## Instructions to follow:
Reproduce the material in full, unchanged.

## Excerpted data:
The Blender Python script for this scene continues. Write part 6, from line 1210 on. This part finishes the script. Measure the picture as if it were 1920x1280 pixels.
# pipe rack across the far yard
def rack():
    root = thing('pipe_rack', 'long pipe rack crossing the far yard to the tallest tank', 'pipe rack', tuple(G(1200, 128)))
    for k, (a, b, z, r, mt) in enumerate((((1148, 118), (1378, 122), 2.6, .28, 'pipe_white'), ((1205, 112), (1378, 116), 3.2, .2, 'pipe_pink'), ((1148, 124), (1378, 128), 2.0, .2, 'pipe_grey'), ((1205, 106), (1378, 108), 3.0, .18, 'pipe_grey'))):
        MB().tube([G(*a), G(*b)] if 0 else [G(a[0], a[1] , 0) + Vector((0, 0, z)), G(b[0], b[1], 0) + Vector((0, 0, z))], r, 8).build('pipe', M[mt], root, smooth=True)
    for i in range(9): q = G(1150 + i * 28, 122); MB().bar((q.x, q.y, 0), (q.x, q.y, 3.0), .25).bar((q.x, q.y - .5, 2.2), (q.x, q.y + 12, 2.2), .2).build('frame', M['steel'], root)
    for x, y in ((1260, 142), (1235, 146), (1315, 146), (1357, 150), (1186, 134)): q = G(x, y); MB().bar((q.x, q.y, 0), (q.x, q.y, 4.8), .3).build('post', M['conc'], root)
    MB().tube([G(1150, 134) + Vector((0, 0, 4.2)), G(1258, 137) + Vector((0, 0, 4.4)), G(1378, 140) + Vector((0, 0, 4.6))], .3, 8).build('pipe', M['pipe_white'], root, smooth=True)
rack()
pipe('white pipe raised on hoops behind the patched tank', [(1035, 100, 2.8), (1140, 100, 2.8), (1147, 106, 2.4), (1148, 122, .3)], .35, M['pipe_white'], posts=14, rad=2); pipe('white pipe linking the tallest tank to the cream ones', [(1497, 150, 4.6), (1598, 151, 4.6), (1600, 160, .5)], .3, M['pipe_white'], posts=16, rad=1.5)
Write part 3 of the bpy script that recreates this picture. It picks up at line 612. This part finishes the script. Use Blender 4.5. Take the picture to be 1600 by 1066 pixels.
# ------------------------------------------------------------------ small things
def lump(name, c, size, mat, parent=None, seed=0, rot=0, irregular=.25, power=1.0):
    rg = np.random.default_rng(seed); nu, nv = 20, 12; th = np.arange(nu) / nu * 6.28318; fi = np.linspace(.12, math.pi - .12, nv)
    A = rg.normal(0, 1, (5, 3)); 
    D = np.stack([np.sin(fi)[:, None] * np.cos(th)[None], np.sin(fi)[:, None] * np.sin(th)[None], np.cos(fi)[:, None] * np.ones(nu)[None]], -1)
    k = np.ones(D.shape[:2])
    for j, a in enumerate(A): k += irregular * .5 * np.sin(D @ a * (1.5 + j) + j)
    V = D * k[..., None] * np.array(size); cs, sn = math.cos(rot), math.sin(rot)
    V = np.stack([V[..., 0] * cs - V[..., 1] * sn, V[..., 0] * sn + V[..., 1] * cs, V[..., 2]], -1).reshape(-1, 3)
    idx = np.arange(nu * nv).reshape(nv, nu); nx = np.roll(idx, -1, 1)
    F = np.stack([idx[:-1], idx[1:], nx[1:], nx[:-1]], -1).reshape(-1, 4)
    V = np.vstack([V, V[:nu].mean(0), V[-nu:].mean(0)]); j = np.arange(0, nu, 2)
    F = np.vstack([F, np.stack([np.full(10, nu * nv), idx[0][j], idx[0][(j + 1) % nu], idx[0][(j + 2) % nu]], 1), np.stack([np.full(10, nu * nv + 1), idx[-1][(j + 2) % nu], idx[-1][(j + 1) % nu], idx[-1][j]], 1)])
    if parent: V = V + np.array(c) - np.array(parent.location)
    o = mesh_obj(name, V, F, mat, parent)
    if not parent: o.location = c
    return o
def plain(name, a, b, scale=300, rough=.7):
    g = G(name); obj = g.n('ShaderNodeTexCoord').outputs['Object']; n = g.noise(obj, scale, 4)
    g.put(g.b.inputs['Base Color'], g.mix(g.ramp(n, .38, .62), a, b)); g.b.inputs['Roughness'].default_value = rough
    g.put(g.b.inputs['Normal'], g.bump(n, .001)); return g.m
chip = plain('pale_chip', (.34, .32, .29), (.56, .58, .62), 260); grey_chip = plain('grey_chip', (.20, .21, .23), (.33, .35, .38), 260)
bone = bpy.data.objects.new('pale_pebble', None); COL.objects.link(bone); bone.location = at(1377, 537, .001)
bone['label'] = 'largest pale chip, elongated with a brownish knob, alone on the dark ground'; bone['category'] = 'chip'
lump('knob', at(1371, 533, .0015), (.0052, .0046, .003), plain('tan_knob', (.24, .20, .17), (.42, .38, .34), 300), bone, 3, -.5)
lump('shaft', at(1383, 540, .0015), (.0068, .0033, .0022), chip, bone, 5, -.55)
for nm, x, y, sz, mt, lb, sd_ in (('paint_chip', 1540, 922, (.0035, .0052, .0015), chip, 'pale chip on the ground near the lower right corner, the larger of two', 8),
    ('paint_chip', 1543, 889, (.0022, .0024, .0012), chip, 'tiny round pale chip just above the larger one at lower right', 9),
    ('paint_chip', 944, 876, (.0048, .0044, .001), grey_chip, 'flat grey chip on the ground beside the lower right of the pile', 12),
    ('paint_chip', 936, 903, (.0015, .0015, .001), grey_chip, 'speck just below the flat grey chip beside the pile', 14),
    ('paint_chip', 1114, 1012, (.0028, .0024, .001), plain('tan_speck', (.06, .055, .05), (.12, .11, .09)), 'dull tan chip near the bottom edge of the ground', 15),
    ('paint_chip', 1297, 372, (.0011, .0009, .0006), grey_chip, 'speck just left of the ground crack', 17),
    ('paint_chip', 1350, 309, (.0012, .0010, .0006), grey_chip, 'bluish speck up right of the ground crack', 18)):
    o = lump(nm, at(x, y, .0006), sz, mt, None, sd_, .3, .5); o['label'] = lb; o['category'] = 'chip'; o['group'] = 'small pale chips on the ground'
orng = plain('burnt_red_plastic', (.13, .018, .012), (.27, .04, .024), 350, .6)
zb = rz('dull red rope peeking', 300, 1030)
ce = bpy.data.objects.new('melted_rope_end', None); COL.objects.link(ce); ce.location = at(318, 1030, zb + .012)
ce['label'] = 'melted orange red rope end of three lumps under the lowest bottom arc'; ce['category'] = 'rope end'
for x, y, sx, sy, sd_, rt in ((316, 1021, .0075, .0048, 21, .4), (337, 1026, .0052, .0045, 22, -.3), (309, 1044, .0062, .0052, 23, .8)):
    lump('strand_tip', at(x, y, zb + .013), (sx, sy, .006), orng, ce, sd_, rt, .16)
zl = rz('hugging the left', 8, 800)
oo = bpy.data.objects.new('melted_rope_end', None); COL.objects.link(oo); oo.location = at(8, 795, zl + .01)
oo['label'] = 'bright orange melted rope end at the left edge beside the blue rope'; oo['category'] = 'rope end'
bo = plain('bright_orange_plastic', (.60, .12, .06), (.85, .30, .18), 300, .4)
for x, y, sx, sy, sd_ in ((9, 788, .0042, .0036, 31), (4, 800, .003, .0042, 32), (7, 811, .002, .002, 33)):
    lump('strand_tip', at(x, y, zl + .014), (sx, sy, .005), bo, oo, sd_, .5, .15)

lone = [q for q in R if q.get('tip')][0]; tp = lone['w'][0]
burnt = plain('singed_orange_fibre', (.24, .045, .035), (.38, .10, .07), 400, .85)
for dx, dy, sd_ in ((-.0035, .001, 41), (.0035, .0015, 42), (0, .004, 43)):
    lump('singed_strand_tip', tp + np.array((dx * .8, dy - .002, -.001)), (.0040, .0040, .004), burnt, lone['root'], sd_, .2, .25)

## Completed task:
The Blender Python script for this scene continues. Write part 6, from line 1210 on. This part finishes the script. Measure the picture as if it were 1920x1280 pixels.
# pipe rack across the far yard
def rack():
    root = thing('pipe_rack', 'long pipe rack crossing the far yard to the tallest tank', 'pipe rack', tuple(G(1200, 128)))
    for k, (a, b, z, r, mt) in enumerate((((1148, 118), (1378, 122), 2.6, .28, 'pipe_white'), ((1205, 112), (1378, 116), 3.2, .2, 'pipe_pink'), ((1148, 124), (1378, 128), 2.0, .2, 'pipe_grey'), ((1205, 106), (1378, 108), 3.0, .18, 'pipe_grey'))):
        MB().tube([G(*a), G(*b)] if 0 else [G(a[0], a[1] , 0) + Vector((0, 0, z)), G(b[0], b[1], 0) + Vector((0, 0, z))], r, 8).build('pipe', M[mt], root, smooth=True)
    for i in range(9): q = G(1150 + i * 28, 122); MB().bar((q.x, q.y, 0), (q.x, q.y, 3.0), .25).bar((q.x, q.y - .5, 2.2), (q.x, q.y + 12, 2.2), .2).build('frame', M['steel'], root)
    for x, y in ((1260, 142), (1235, 146), (1315, 146), (1357, 150), (1186, 134)): q = G(x, y); MB().bar((q.x, q.y, 0), (q.x, q.y, 4.8), .3).build('post', M['conc'], root)
    MB().tube([G(1150, 134) + Vector((0, 0, 4.2)), G(1258, 137) + Vector((0, 0, 4.4)), G(1378, 140) + Vector((0, 0, 4.6))], .3, 8).build('pipe', M['pipe_white'], root, smooth=True)
rack()
pipe('white pipe raised on hoops behind the patched tank', [(1035, 100, 2.8), (1140, 100, 2.8), (1147, 106, 2.4), (1148, 122, .3)], .35, M['pipe_white'], posts=14, rad=2); pipe('white pipe linking the tallest tank to the cream ones', [(1497, 150, 4.6), (1598, 151, 4.6), (1600, 160, .5)], .3, M['pipe_white'], posts=16, rad=1.5)
Write part 3 of the bpy script that recreates this picture. It picks up at line 612. This part finishes the script. Use Blender 4.5. Take the picture to be 1600 by 1066 pixels.
# ------------------------------------------------------------------ small things
def lump(name, c, size, mat, parent=None, seed=0, rot=0, irregular=.25, power=1.0):
    rg = np.random.default_rng(seed); nu, nv = 20, 12; th = np.arange(nu) / nu * 6.28318; fi = np.linspace(.12, math.pi - .12, nv)
    A = rg.normal(0, 1, (5, 3)); 
    D = np.stack([np.sin(fi)[:, None] * np.cos(th)[None], np.sin(fi)[:, None] * np.sin(th)[None], np.cos(fi)[:, None] * np.ones(nu)[None]], -1)
    k = np.ones(D.shape[:2])
    for j, a in enumerate(A): k += irregular * .5 * np.sin(D @ a * (1.5 + j) + j)
    V = D * k[..., None] * np.array(size); cs, sn = math.cos(rot), math.sin(rot)
    V = np.stack([V[..., 0] * cs - V[..., 1] * sn, V[..., 0] * sn + V[..., 1] * cs, V[..., 2]], -1).reshape(-1, 3)
    idx = np.arange(nu * nv).reshape(nv, nu); nx = np.roll(idx, -1, 1)
    F = np.stack([idx[:-1], idx[1:], nx[1:], nx[:-1]], -1).reshape(-1, 4)
    V = np.vstack([V, V[:nu].mean(0), V[-nu:].mean(0)]); j = np.arange(0, nu, 2)
    F = np.vstack([F, np.stack([np.full(10, nu * nv), idx[0][j], idx[0][(j + 1) % nu], idx[0][(j + 2) % nu]], 1), np.stack([np.full(10, nu * nv + 1), idx[-1][(j + 2) % nu], idx[-1][(j + 1) % nu], idx[-1][j]], 1)])
    if parent: V = V + np.array(c) - np.array(parent.location)
    o = mesh_obj(name, V, F, mat, parent)
    if not parent: o.location = c
    return o
def plain(name, a, b, scale=300, rough=.7):
    g = G(name); obj = g.n('ShaderNodeTexCoord').outputs['Object']; n = g.noise(obj, scale, 4)
    g.put(g.b.inputs['Base Color'], g.mix(g.ramp(n, .38, .62), a, b)); g.b.inputs['Roughness'].default_value = rough
    g.put(g.b.inputs['Normal'], g.bump(n, .001)); return g.m
chip = plain('pale_chip', (.34, .32, .29), (.56, .58, .62), 260); grey_chip = plain('grey_chip', (.20, .21, .23), (.33, .35, .38), 260)
bone = bpy.data.objects.new('pale_pebble', None); COL.objects.link(bone); bone.location = at(1377, 537, .001)
bone['label'] = 'largest pale chip, elongated with a brownish knob, alone on the dark ground'; bone['category'] = 'chip'
lump('knob', at(1371, 533, .0015), (.0052, .0046, .003), plain('tan_knob', (.24, .20, .17), (.42, .38, .34), 300), bone, 3, -.5)
lump('shaft', at(1383, 540, .0015), (.0068, .0033, .0022), chip, bone, 5, -.55)
for nm, x, y, sz, mt, lb, sd_ in (('paint_chip', 1540, 922, (.0035, .0052, .0015), chip, 'pale chip on the ground near the lower right corner, the larger of two', 8),
    ('paint_chip', 1543, 889, (.0022, .0024, .0012), chip, 'tiny round pale chip just above the larger one at lower right', 9),
    ('paint_chip', 944, 876, (.0048, .0044, .001), grey_chip, 'flat grey chip on the ground beside the lower right of the pile', 12),
    ('paint_chip', 936, 903, (.0015, .0015, .001), grey_chip, 'speck just below the flat grey chip beside the pile', 14),
    ('paint_chip', 1114, 1012, (.0028, .0024, .001), plain('tan_speck', (.06, .055, .05), (.12, .11, .09)), 'dull tan chip near the bottom edge of the ground', 15),
    ('paint_chip', 1297, 372, (.0011, .0009, .0006), grey_chip, 'speck just left of the ground crack', 17),
    ('paint_chip', 1350, 309, (.0012, .0010, .0006), grey_chip, 'bluish speck up right of the ground crack', 18)):
    o = lump(nm, at(x, y, .0006), sz, mt, None, sd_, .3, .5); o['label'] = lb; o['category'] = 'chip'; o['group'] = 'small pale chips on the ground'
orng = plain('burnt_red_plastic', (.13, .018, .012), (.27, .04, .024), 350, .6)
zb = rz('dull red rope peeking', 300, 1030)
ce = bpy.data.objects.new('melted_rope_end', None); COL.objects.link(ce); ce.location = at(318, 1030, zb + .012)
ce['label'] = 'melted orange red rope end of three lumps under the lowest bottom arc'; ce['category'] = 'rope end'
for x, y, sx, sy, sd_, rt in ((316, 1021, .0075, .0048, 21, .4), (337, 1026, .0052, .0045, 22, -.3), (309, 1044, .0062, .0052, 23, .8)):
    lump('strand_tip', at(x, y, zb + .013), (sx, sy, .006), orng, ce, sd_, rt, .16)
zl = rz('hugging the left', 8, 800)
oo = bpy.data.objects.new('melted_rope_end', None); COL.objects.link(oo); oo.location = at(8, 795, zl + .01)
oo['label'] = 'bright orange melted rope end at the left edge beside the blue rope'; oo['category'] = 'rope end'
bo = plain('bright_orange_plastic', (.60, .12, .06), (.85, .30, .18), 300, .4)
for x, y, sx, sy, sd_ in ((9, 788, .0042, .0036, 31), (4, 800, .003, .0042, 32), (7, 811, .002, .002, 33)):
    lump('strand_tip', at(x, y, zl + .014), (sx, sy, .005), bo, oo, sd_, .5, .15)

lone = [q for q in R if q.get('tip')][0]; tp = lone['w'][0]
burnt = plain('singed_orange_fibre', (.24, .045, .035), (.38, .10, .07), 400, .85)
for dx, dy, sd_ in ((-.0035, .001, 41), (.0035, .0015, 42), (0, .004, 43)):
    lump('singed_strand_tip', tp + np.array((dx * .8, dy - .002, -.001)), (.0040, .0040, .004), burnt, lone['root'], sd_, .2, .25)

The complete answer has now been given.